* _WHAT IS NEEDED_
In the records that follow, show each line where the word "Write" is present.

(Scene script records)
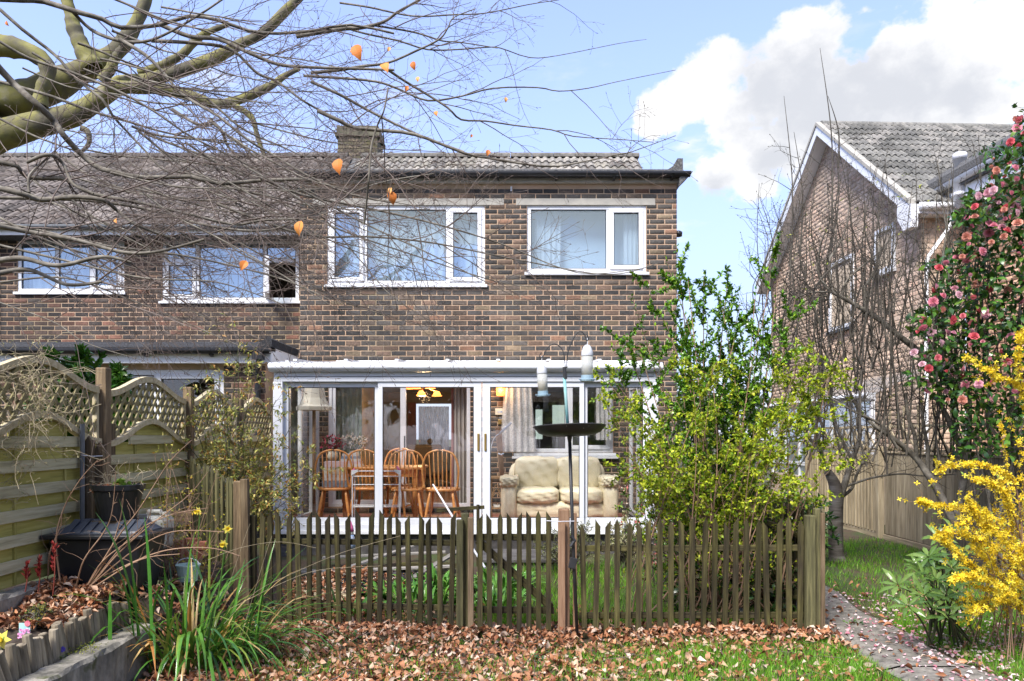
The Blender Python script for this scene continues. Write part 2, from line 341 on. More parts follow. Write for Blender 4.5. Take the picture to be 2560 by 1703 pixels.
mat('concrete_path', [(.085,.08,.068),(.175,.162,.14),(.27,.25,.215)], rough=.95, scale=(16,16,16), detail=10, bump=.5, bscale=9, rnd=False, speck=(26,.63,(.09,.09,.06)))
mat('wood_picket', [(.018,.015,.011),(.046,.038,.023),(.095,.082,.042)], rough=.85, scale=(3,42,42), detail=6, bump=.5, bscale=1.5, vary=.4, spec=.2, patch=(5.5,(.8,.78,.8),(1.35,1.45,.85)))
mat('wood_mossy', [(.05,.045,.028),(.10,.095,.045),(.17,.155,.075)], rough=.85, scale=(3,40,40), detail=6, bump=.5, bscale=1.5, vary=.2, spec=.2)
mat('wood_post', [(.075,.054,.034),(.15,.108,.065),(.25,.19,.115)], rough=.85, scale=(3,40,40), detail=6, bump=.5, bscale=1.5, vary=.25, spec=.2)
mat('wood_new', [(.17,.095,.055),(.27,.165,.10),(.34,.22,.14)], rough=.8, scale=(2.5,40,40), detail=6, bump=.4, bscale=1.5, vary=.12, spec=.2)
mat('wood_board', [(.26,.235,.14),(.44,.40,.25),(.54,.50,.34)], rough=.85, scale=(2.2,34,34), detail=7, bump=.5, bscale=1.5, vary=.1, spec=.2)
mat('wood_green', [(.20,.18,.05),(.33,.295,.08),(.42,.37,.13)], rough=.85, scale=(2,26,26), detail=6, bump=.4, bscale=1.5, vary=.12, spec=.2)
mat('wood_cap', [(.34,.285,.165),(.48,.41,.26),(.55,.49,.34)], rough=.8, scale=(6,30,30), detail=6, bump=.4, bscale=1.5, rnd=False, spec=.2)
mat('wood_lath', [(.13,.115,.06),(.23,.20,.10),(.33,.285,.16)], rough=.85, scale=(3,40,40), detail=5, bump=.3, bscale=1.5, vary=.2, spec=.2)
mat('wood_close', [(.17,.14,.09),(.30,.25,.165),(.40,.345,.24)], rough=.85, scale=(2.5,30,30), detail=7, bump=.5, bscale=1.5, vary=.22, spec=.2)
mat('wood_grey', [(.14,.13,.115),(.25,.235,.21),(.33,.31,.28)], rough=.85, scale=(3,36,36), detail=6, bump=.4, bscale=1.5, vary=.25, spec=.2)
mat('log', [(.085,.07,.05),(.22,.185,.13),(.37,.32,.235)], rough=.85, scale=(26,26,3), detail=6, bump=.5, bscale=1.5, vary=.3, spec=.2)
mat('pine', [(.50,.19,.05),(.62,.27,.08),(.70,.34,.11)], rough=.32, scale=(6,30,30), detail=5, spec=.5, vary=.1, coat=.2)
mat('leather', [(.68,.61,.43),(.76,.69,.50),(.80,.74,.56)], rough=.42, scale=(5,5,5), bump=.25, bscale=1.6, spec=.5)
mat('brown_pipe', [(.06,.035,.03),(.10,.06,.05)], rough=.5, scale=(6,6,6))
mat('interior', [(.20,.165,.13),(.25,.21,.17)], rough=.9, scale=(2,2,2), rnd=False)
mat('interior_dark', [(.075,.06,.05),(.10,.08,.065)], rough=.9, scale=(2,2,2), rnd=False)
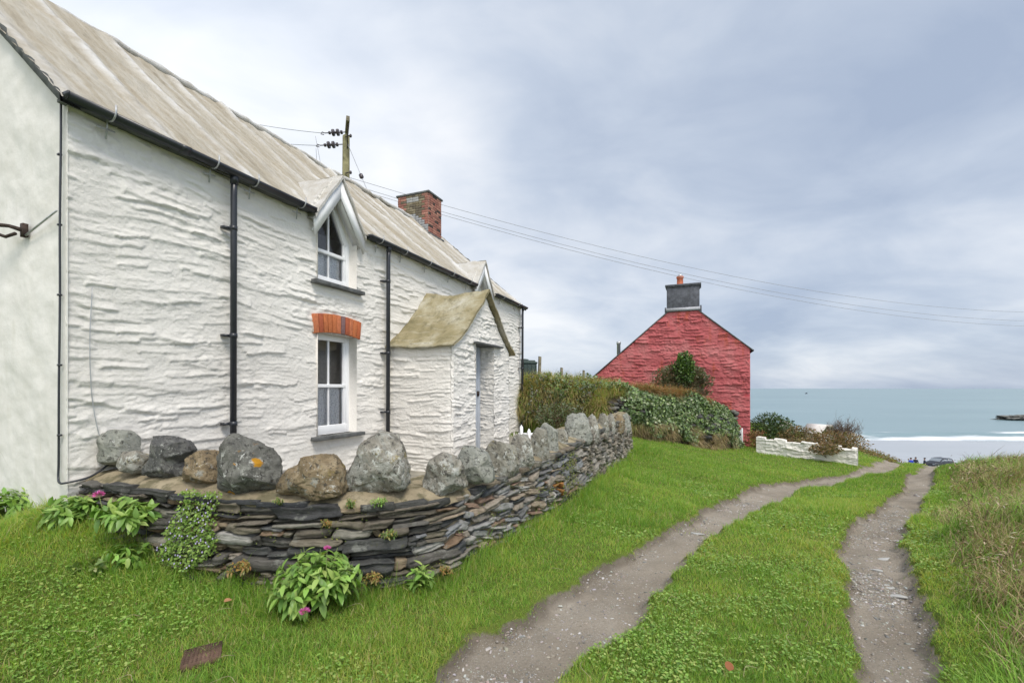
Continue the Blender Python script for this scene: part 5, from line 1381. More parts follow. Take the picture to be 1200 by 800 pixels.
# trailing bellflower
def trailing(label, name, s0, s1, k0, k1, n, lsz, cols, flowers=0):
    root = thing(name, label, 'plant', tuple(wall_frame((s0 + s1) / 2, k1)))
    o = np.array(root.location); r_ = np.random.default_rng(int(s0 * 100))
    s = r_.uniform(s0 - .08, s1 + .08, n * 3); k = r_.uniform(k0, k1, n * 3)
    u = (s - (s0 + s1) / 2) / ((s1 - s0) / 2); v = (k - k0) / (k1 - k0)
    half = .30 + .62 * np.sin(np.clip(v, 0, 1) * 2.5 + .25) ** 1.5 + .3 * vnoise(v * 5, v * 0, seed=3)
    m = (np.abs(u + .3 * (.55 - v) + .25 * vnoise(v * 3, v * 0, seed=9)) < half * .85) & (vnoise(s * 14, k * 11, seed=5) > -.55); s, k = s[m][:n], k[m][:n]; n = len(s)
    P = np.array([wall_frame(a, min(b, 1.0), .03 + .08 * r_.random()) for a, b in zip(s, k)])
    P[:, 2] += np.where(k > 1, (k - 1) * .6 + .03, 0)
    out = np.array([-w_in(a) for a in s]); out3 = np.c_[out, np.full(n, .35)]
    D = r_.normal(0, .8, (n, 3)) + (0, 0, -.4) + out3 * .4; N_ = out3 + r_.normal(0, .35, (n, 3))
    V, q, kk = leaves(P - o, D, N_, np.full(n, lsz) * r_.uniform(.6, 1.2, n), np.full(n, lsz) * r_.uniform(.6, 1.0, n), 'round', .15, .15, True)
    make_mesh('foliage', V, [q], M_LEAF, root, col=np.repeat(pick(cols, n), kk, 0))
    if flowers:
        j = r_.integers(0, n, flowers); pp = P[j] - o + out3[j] * .022
        Vs, Qs, n0 = [], [], 0
        for e in range(5):
            a = e * 1.2566; t1 = norm(np.cross(out3[j], np.array([0, 0, 1.]))); t2 = np.cross(out3[j], t1)
            V, q, _ = leaves(pp, t1 * math.cos(a) + t2 * math.sin(a) + out3[j] * .3, out3[j], np.full(flowers, .008), np.full(flowers, .007), 'round', 0, 0, True); Vs.append(V); Qs.append(q + n0); n0 += len(V)
        fl = make_mesh('flowers', np.concatenate(Vs), [np.concatenate(Qs)], M_PETAL, root, col=np.tile((.50, .44, .72), (n0, 1)))
        fl['kind'] = 'stuff'
def s_at_px(px):
    q = WL[:, 0] / WL[:, 1] * F + 600; return float(np.interp(px, q, seg))
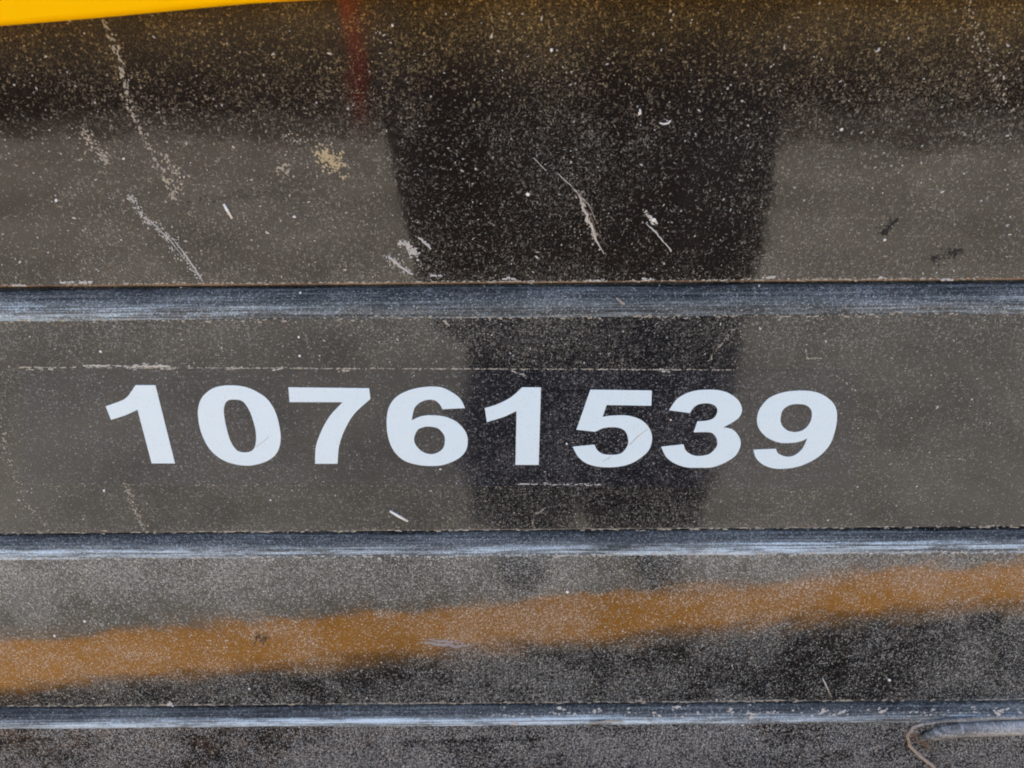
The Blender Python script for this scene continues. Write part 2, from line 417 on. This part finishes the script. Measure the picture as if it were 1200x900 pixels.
def out_of(py):
    return O1 if py < 336 else O2 if py < 627 else O3 if py < 829 else O4
def streak(name, path, wd, num, size, mat, label=None, asp=1.8, ang=None):
    if size >= .9 and ang is None: num, size = int(num * 2.6), size * .62
    vs, fs = [], []
    seg = [(Vector(path[i]), Vector(path[i + 1])) for i in range(len(path) - 1)]
    Ls = [(b - a).length for a, b in seg]; T = sum(Ls)
    for _ in range(num):
        t = random.random() * T
        for (a, b), L in zip(seg, Ls):
            if t <= L: break
            t -= L
        f = t / max(L, .001)
        lump = .35 + 1.3 * noise.noise(Vector((a.x * .1 + t * .11, a.y * .1, 4.))) ** 2 * 4
        q = a + (b - a) * f + Vector((random.gauss(0, wd * lump), random.gauss(0, wd * lump)))
        o = out_of(q.y)
        dr = (b - a)
        an = math.atan2(-dr.y, dr.x) + random.gauss(0, .5) if ang is None else ang + random.gauss(0, .2)
        flake(vs, fs, at(q.x, q.y, o), o, size * random.uniform(.4, 1.5) ** 1.4 * .00053, random.uniform(1, asp), an)
    o = off(mesh(name, vs, fs, mat), body)
    o['kind'] = 'stuff'
    if label: o['label'] = label
    return o
def ribbon(name, pts, wds, out, mat, label, parent=body, th=.0005, jag=.25, sub=5):
    """raised irregular smear following a path given in photo positions"""
    P = []
    for i in range(len(pts) - 1):
        for s_ in range(sub):
            t = s_ / sub
            P.append((Vector(pts[i]) * (1 - t) + Vector(pts[i + 1]) * t, wds[i] * (1 - t) + wds[i + 1] * t))
    P.append((Vector(pts[-1]), wds[-1]))
    vs, fs = [], []
    for i, (q, wd) in enumerate(P):
        d = (P[min(i + 1, len(P) - 1)][0] - P[max(i - 1, 0)][0]).normalized(); nrm = Vector((-d.y, d.x))
        q = q + nrm * random.uniform(-jag, jag) * wd
        w1, w2 = wd * random.uniform(1 - jag, 1 + jag) * .5, wd * random.uniform(1 - jag, 1 + jag) * .5
        for k, h in ((w1, -.2), (w1 * .45, 1), (-w2 * .45, 1), (-w2, -.2)):
            p = at(*(q + nrm * k), out); vs.append((p.x, -out - h * th, p.z))
        if i:
            b = (i - 1) * 4
            for j in range(3): fs.append((b + j, b + j + 1, b + j + 5, b + j + 4))
    o = mesh(name, vs, fs, mat)
    if parent: off(o, parent)
    if label: o['label'] = label
    return o
# pale mud trail, top left
streak('mud_trail', [(120, 20), (138, 60), (150, 110), (162, 150), (190, 200), (205, 235)], 4.5, 90, 1.5, M_dirt, 'faint dotted mud trail running down the upper panel')
streak('mud_trail', [(98, 155), (112, 175), (128, 192)], 5, 45, 1.4, M_dirt)
streak('mud_trail', [(150, 228), (172, 258), (205, 285), (235, 328)], 4.0, 130, 1.0, M_dirtw, 'pale scuffed trail reaching the ledge')
streak('mud_trail', [(192, 180), (212, 215), (200, 230)], 6, 30, 1.4, M_dirt)
ribbon('scuff', [(176, 258), (200, 282), (214, 300)], [.5, 1.2, .5], O1, M_dirtw, None)
ribbon('scuff', [(205, 283), (222, 305), (238, 330)], [.6, 2, 1], O1, M_dirtw, None)
streak('mud_spot', [(374, 176), (396, 196)], 5.5, 230, .95, simple('ochre_mud', (.46, .38, .23), .95, .3, 400), 'beige dried mud spot on the grey reflection', ang=-.9)
streak('mud_spot', [(330, 198), (338, 204)], 3, 14, 1.6, M_dirt)
streak('mud_trail', [(330, 165), (370, 165)], 5, 20, 1.0, M_dirt)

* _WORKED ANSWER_
The Blender Python script for this scene continues. Write part 2, from line 341 on. More parts follow. Write for Blender 4.5. Take the picture to be 2560 by 1703 pixels.
The Blender Python script for this scene continues. Write part 2, from line 417 on. This part finishes the script. Measure the picture as if it were 1200x900 pixels.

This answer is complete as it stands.